The current Brazilian team seems not to possess either of the two principal aspects of the Brazilian game - it has neither the samba nor the fearlessness. But Neymar's extraordinary skills at least seem to give this team enough Brazilian-ness to satisfy the nation.

Meanwhile, Luiz Felipe Scolari, Brazil's coach, has crowded his midfield, hoping for a goal with the help of a partisan crowd. Still, in Porto Alegre, some are unconvinced of Brazil's chances of success. Fernando cracks a half smile and says, "If you mark Neymar and Oscar out of the game then we don't look too threatening." Scolari is from Rio Grande do Sul, so there are no charges of bias. Though the same cannot be said for the choice of sites. Even if the national team reaches the final, it will not have set foot in Porto Alegre.

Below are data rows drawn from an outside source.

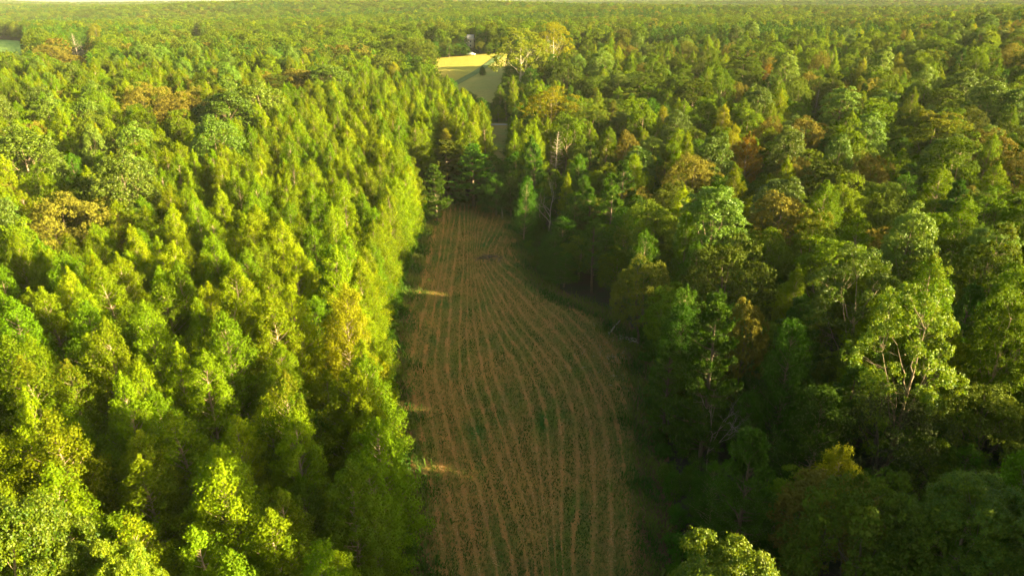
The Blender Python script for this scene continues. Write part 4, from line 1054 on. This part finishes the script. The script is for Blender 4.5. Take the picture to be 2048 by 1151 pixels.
for i in indiv:
    if i in lab: continue
    d = [((tpx[i] - q['px']) ** 2 + ((tpy[i] - q['py']) * 1.6) ** 2) for q in marks]
    j = int(np.argmin(d)); q = marks[j]; ddx = tpx[i] - q['px']; ddy = (tpy[i] - q['py']) * 1.6
    rel = ("right of" if ddx > 0 else "left of") if abs(ddx) > abs(ddy) else ("below" if ddy > 0 else "beyond")
    cell.setdefault((TREES[i][2], rel, q['short']), []).append((d[j], i))
GRP = lambda i: ("trees of the dense stand on the left" if T_[i, 0] < 0 else "trees of the mixed wood on the right")
for (k, rel, sh), v in cell.items():
    v.sort()
    for n_, (_, i) in enumerate(v):
        lab[i] = ((f"{DESC[k]}, the only one just {rel} {sh}" if len(v) == 1 else f"{DESC[k]}, {ORD[min(n_, 35)]} nearest {rel} {sh}"), GRP(i))
for i in indiv:
    x, y, k, h, r = TREES[i]
    place(k, x, y, h, r, lab[i][0], group=lab[i][1], rng=rng)
SHR = [s for s in SHR if not (abs(s[0] - 12) > 1e3)]
for side in (-1, 1):
    ss = sorted([s for s in SHR if s[5] == side and 34 < s[1]], key=lambda s: s[1])
    for n_, (x, y, k, h, r, _) in enumerate(ss):
        near_ = min(marks, key=lambda q: (q['x'] - x) ** 2 + (q['y'] - y) ** 2)
        place(k, x, y, h, r, f"dark green shrub in the thicket along the clearing's {'left' if side < 0 else 'right'} edge", group=f"shrubs in the thicket on the clearing's {'left' if side < 0 else 'right'} edge", rng=rng)
print('LF', LEFTFIELD_W, 'ROAD', ry_, FYF, LANE_W)
print("TREES", len(TREES), "individual", len(indiv), dict(cnt), "shrubs", len(SHR))

# ---- far woods: low detail trees
def far_tree(kind, seed):
    if kind == 'oak': return dome(seed, 16, 5.4, 9, 'oak', nl=32, leaf=.46, lump=1.9, k=14, sub=12, name="far_oak", rnd=.22)
    if kind == 'tan': return dome(seed, 16, 5.0, 9, 'tan', nl=30, leaf=.46, lump=1.9, k=14, sub=12, name="far_tan_oak", rnd=.22)
    if kind == 'hick': return dome(seed, 17, 4.2, 11, 'hick', 'bark', nl=32, leaf=.42, lump=1.5, k=14, sub=11, spire=1.5, rough=1.3, name="far_hickory", rnd=.22, full=-.4)
    if kind == 'gum': return gum(seed, 18, 3.6, 3, nb=38, leaf=.38, k=34, clr=.95)
    if kind == 'pine': return pine(seed, 18, 3.4, 5, leaf=.75, nb=22, tufts=6, blades=12)
FAR = {k: [far_tree(k, 200 + s + 10 * i) for s in range(2)] for i, k in enumerate(['oak', 'tan', 'hick', 'gum', 'pine'])}
src = bpy.data.collections.new("woodland sources")
SRC = {}
def src_add(key, me):
    if key not in SRC:
        o = bpy.data.objects.new(f"woodland_source_{len(SRC):03d}", me); src.objects.link(o); SRC[key] = len(SRC)
    return SRC[key]
pts = []; idx = []; rot = []; scl = []
def stuff_tree(x, y, z, var, key, h, r, rz, trunk):
    sr = r / var[2]; sz = h / var[3]
    for part, on in ((0, True), (1, trunk)):
        if on:
            pts.append((x, y, z)); idx.append(src_add((key, part), var[part])); rot.append((0, 0, rz)); scl.append((sr, sr, sz))
for i in rest:
    x, y, k, h, r = TREES[i]
    if seen[i] or tdp[i] < 260 or True:
        vi = int(rng.integers(len(K[k])))
        if tdp[i] > 380 and k in FAR: vi %= 2; stuff_tree(x, y, zz[i] - .1, FAR[k][vi], ('far' + k, vi), h, r, rng.random() * 6.28, False)
        else: stuff_tree(x, y, zz[i] - .1, K[k][vi], (k, vi), h, r, rng.random() * 6.28, True)
def far_zone(y0, y1, c, table, x0=None, x1=None, hs=1., rs=1.):
    x, y = jgrid(-.92 * y1 - 40, .92 * y1 + 40, y0, y1, c, rng)
    ok = np.abs(x) < .92 * y + 40
    if x0 is not None: ok &= (x > x0(y)) & (x < x1(y))
    x, y = x[ok], y[ok]
    kd = pick(rng, len(x), table)
    st = np.sin(x / 61 + 2 * np.sin(y / 83)) + np.sin(y / 49 - x / 97) + .5 * rng.normal(size=len(x))
    kd = np.where((st > 1.15), 'pine', np.where(st < -1.2, 'hick', kd)).astype(object)
    h = np.array([HT[k][0] for k in kd]) * rng.uniform(.85, 1.12, len(x)) * hs; r = np.array([HT[k][1] for k in kd]) * rng.uniform(1.05, 1.5, len(x)) * rs
    ok = ~blocked(x, y, h, r, .5) if y0 < 700 else np.ones(len(x), bool)
    x, y, kd, h, r = x[ok], y[ok], kd[ok], h[ok], r[ok]; z = terr(x, y)
    for a in zip(x, y, z, kd, h, r):
        vi = int(rng.integers(2)); stuff_tree(a[0], a[1], a[2] - .1, FAR[a[3]][vi], ('far' + a[3], vi), a[4], a[5], rng.random() * 6.28, False)
FT = {'oak': .46, 'tan': .07, 'hick': .25, 'pine': .08, 'gum': .14}
far_zone(300, 432, 8.0, FT, lambda y: -.95 * y - 40, lambda y: np.where(y < 337, -60., -2. + 0 * y))
far_zone(337, 432, 8.0, FT, lambda y: -2 + 0 * y, lambda y: -2 + 0 * y + 20)
far_zone(430, 900, 8.0, FT)
far_zone(900, 1700, 11.0, FT, rs=1.25)
far_zone(1700, 3600, 17.0, {'oak': .5, 'hick': .2, 'pine': .3}, rs=1.9, hs=1.05)
me = bpy.data.meshes.new("woodland"); me.vertices.add(len(pts)); me.vertices.foreach_set("co", np.array(pts, np.float32).ravel())
a = me.attributes.new("idx", 'INT', 'POINT'); a.data.foreach_set("value", np.array(idx, np.int32))
a = me.attributes.new("rot", 'FLOAT_VECTOR', 'POINT'); a.data.foreach_set("vector", np.array(rot, np.float32).ravel())
a = me.attributes.new("scl", 'FLOAT_VECTOR', 'POINT'); a.data.foreach_set("vector", np.array(scl, np.float32).ravel())
wd_ = struct("distant_woodland", me, 'stuff', label="unbroken mixed woods rolling back to the hazy horizon", category="woodland")
ng = bpy.data.node_groups.new("woodland_scatter", 'GeometryNodeTree')
ng.interface.new_socket(name="Geometry", in_out='INPUT', socket_type='NodeSocketGeometry')
ng.interface.new_socket(name="Geometry", in_out='OUTPUT', socket_type='NodeSocketGeometry')
gi = ng.nodes.new('NodeGroupInput'); go = ng.nodes.new('NodeGroupOutput'); iop = ng.nodes.new('GeometryNodeInstanceOnPoints'); ci = ng.nodes.new('GeometryNodeCollectionInfo')
ci.inputs['Collection'].default_value = src; ci.inputs['Separate Children'].default_value = True; ci.inputs['Reset Children'].default_value = True
def na(name, typ):
    n = ng.nodes.new('GeometryNodeInputNamedAttribute'); n.data_type = typ; n.inputs[0].default_value = name; return n.outputs[0]
m2p = ng.nodes.new('GeometryNodeMeshToPoints')
ng.links.new(gi.outputs[0], m2p.inputs[0]); ng.links.new(m2p.outputs[0], iop.inputs['Points']); ng.links.new(ci.outputs[0], iop.inputs['Instance'])
iop.inputs['Pick Instance'].default_value = True
ng.links.new(na("idx", 'INT'), iop.inputs['Instance Index']); ng.links.new(na("rot", 'FLOAT_VECTOR'), iop.inputs['Rotation']); ng.links.new(na("scl", 'FLOAT_VECTOR'), iop.inputs['Scale'])
ng.links.new(iop.outputs[0], go.inputs[0])
md = wd_.modifiers.new("scatter", 'NODES'); md.node_group = ng
print("woodland instances", len(pts))

# ------------------------------------------------------------------ haze
HAZE = 0.000042
if HAZE > 0:
    v, f = box(-6200, 6200, -220, 6700, -10, 66)
    hm, ns, ls = nodes("haze_air")
    pv = ns.new("ShaderNodeVolumePrincipled"); pv.inputs["Color"].default_value = (.92, .95, .93, 1); pv.inputs["Density"].default_value = HAZE; pv.inputs["Anisotropy"].default_value = -.1
    o = ns.new("ShaderNodeOutputMaterial"); ls.new(pv.outputs[0], o.inputs["Volume"])
    struct("haze", new_mesh("haze", [(v, f, hm, None)]), 'stuff', label="thin pale evening haze lying over the whole landscape", category="haze")
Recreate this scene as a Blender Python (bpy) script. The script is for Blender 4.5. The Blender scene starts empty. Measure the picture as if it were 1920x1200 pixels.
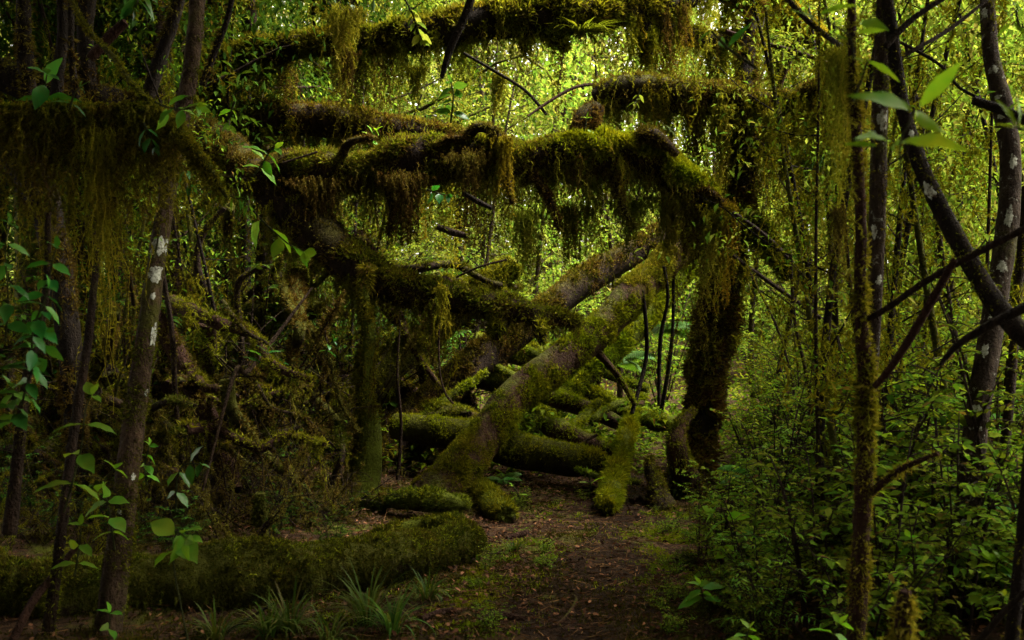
import bpy, math
import numpy as np
from mathutils import Vector, Matrix

# ------------------------------------------------------------------ basics
sc = bpy.context.scene
COL = sc.collection
F = 1884.0            # focal length in photo pixels (1920 px wide)
HOR = 560.0           # row of the horizon
CAMZ = 1.5
PITCH = math.atan((600 - HOR) / F)
rng = np.random.default_rng(7)
CP, SP = math.cos(PITCH), math.sin(PITCH)


def at(px, py, d):
    """world point seen at photo pixel (px, py) at a distance of d metres in front of the camera"""
    x = (px - 960) / F
    y = (600 - py) / F
    fw = CP + y * SP
    up = -SP + y * CP
    k = d / fw
    return np.array([x * k, d, CAMZ + up * k])


def hash3(ix, iy, iz, seed):
    h = (ix * 374761393 + iy * 668265263 + iz * 2147483647 + seed * 1274126177) & 0xFFFFFFFF
    h = ((h ^ (h >> 13)) * 1274126177) & 0xFFFFFFFF
    h = h ^ (h >> 16)
    return (h & 0xFFFF) / 65535.0


def noise(p, freq=1.0, seed=0):
    """value noise, -1..1, p (...,3)"""
    q = np.asarray(p, float) * freq + 1000.0
    i = np.floor(q).astype(np.int64)
    f = q - i
    f = f * f * (3 - 2 * f)
    r = 0
    for dx in (0, 1):
        wx = f[..., 0] if dx else 1 - f[..., 0]
        for dy in (0, 1):
            wy = f[..., 1] if dy else 1 - f[..., 1]
            for dz in (0, 1):
                wz = f[..., 2] if dz else 1 - f[..., 2]
                r = r + wx * wy * wz * hash3(i[..., 0] + dx, i[..., 1] + dy, i[..., 2] + dz, seed)
    return r * 2 - 1


def fbm(p, freq, seed=0, octv=3):
    r, a = 0, 0.6
    for k in range(octv):
        r = r + a * noise(p, freq * 2 ** k, seed + k * 17)
        a *= 0.5
    return r


def norm(v):
    return v / np.maximum(np.linalg.norm(v, axis=-1, keepdims=True), 1e-9)


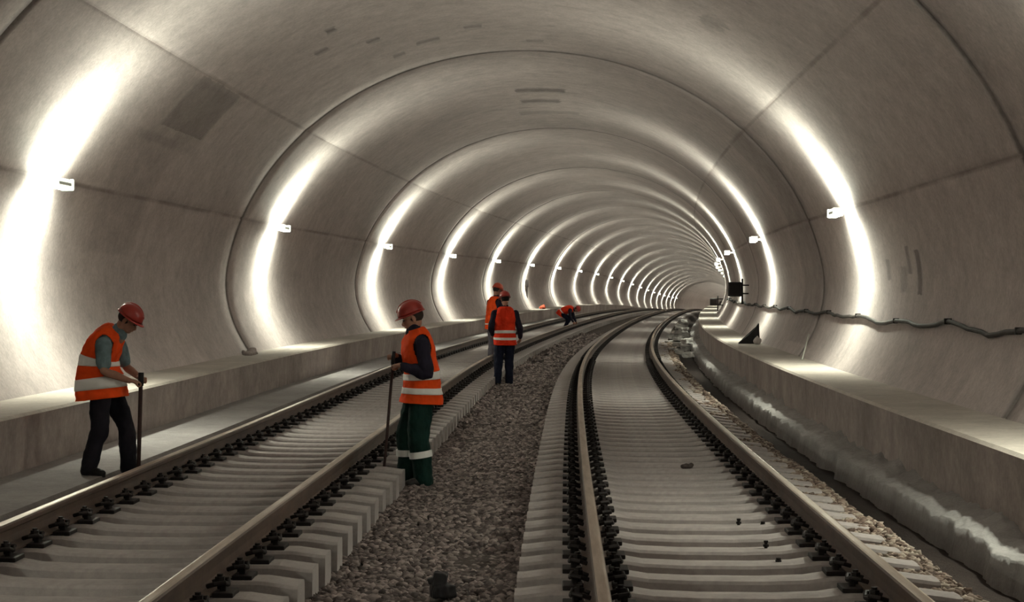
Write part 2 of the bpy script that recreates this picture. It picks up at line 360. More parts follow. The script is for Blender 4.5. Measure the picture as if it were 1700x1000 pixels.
# ------------------------------------------------------------------ ballast stones
def stones(name,spec,mat,label):
    bm=bmesh.new(); bmesh.ops.create_icosphere(bm,subdivisions=1,radius=1); bv=np.array([v.co for v in bm.verts]); bf=np.array([[v.index for v in f.verts] for f in bm.faces]); bm.free()
    VV_=[];FF=[];n0=0
    for (n,s0,s1,pw,ufn,zfn,r0,r1) in spec:
        q=rng.random(n); S=s0+(s1-s0)*q**pw
        for s in S:
            X,Y,Z,t=ctr(s); u=ufn(s); z=zfn(s,u); r=rng.uniform(r0,r1)
            v=bv*(1+rng.uniform(-.28,.28,(len(bv),1)))*np.array([r*rng.uniform(.7,1.3),r*rng.uniform(.7,1.3),r*rng.uniform(.5,.9)])
            a=rng.uniform(0,6.28); c_,s_=math.cos(a),math.sin(a); b_=rng.uniform(-.6,.6); cb,sb=math.cos(b_),math.sin(b_)
            v=v@np.array([[c_,s_,0],[-s_,c_,0],[0,0,1]])@np.array([[1,0,0],[0,cb,sb],[0,-sb,cb]])
            v+=np.array([X+u*math.cos(t),Y-u*math.sin(t),Z+z+r*.2]); VV_.append(v); FF.append(bf+n0); n0+=len(bv)
    V=np.concatenate(VV_).astype(np.float32); F=np.concatenate(FF).astype(np.int32)
    me=bpy.data.meshes.new(name); me.vertices.add(len(V)); me.vertices.foreach_set('co',V.ravel()); me.loops.add(F.size); me.loops.foreach_set('vertex_index',F.ravel())
    me.polygons.add(len(F)); me.polygons.foreach_set('loop_start',np.arange(0,F.size,3,dtype=np.int32)); me.polygons.foreach_set('loop_total',np.full(len(F),3,dtype=np.int32)); me.update(calc_edges=True); me.validate()
    o=link(name,me,mat); tag(o,label,'gravel',kind='stuff'); return o
def cz(s,u):
    return -.405+.045*noise.noise(Vector((u*1.6,s*.9,1.)))+ (.04*max(0,abs(u)-.45)/.15 if s>25 else 0)
stones('ballast_gravel',[(15500,8.6,24,1.,lambda s:rng.uniform(-.64,.64),cz,.018,.036),(6500,24,44,1.,lambda s:rng.uniform(-.60,.60),cz,.022,.042),(2200,44,75,1.,lambda s:rng.uniform(-.60,.60),cz,.035,.06)],M_STONE,'grey brown crushed stone filling the strip between the two tracks')
def ru(s): return 2.76+ .50*rng.random()**.9
stones('side_gravel',[(5500,8.6,24,1.,ru,lambda s,u:-.245+.05*noise.noise(Vector((u*2,s*.8,5.)))-1.0*max(0,u-3.12),.016,.036),(3500,24,60,1.,ru,lambda s,u:-.24+.05*noise.noise(Vector((u*2,s*.8,5.)))-1.0*max(0,u-3.12),.025,.045)],M_RSTONE,'loose brown and pale gravel between the right track and the ditch')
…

When Argentina faces Nigeria at the Beira-Rio stadium next week, the city is likely to descend into football fervour. For the visiting Argentine fans - and no doubt the attendant hooligans known as barras bravas - they will find a home away from home. For the locals, however, it may just be a little unnerving to watch their River Plate brand of soccer being played by the Argentine national team.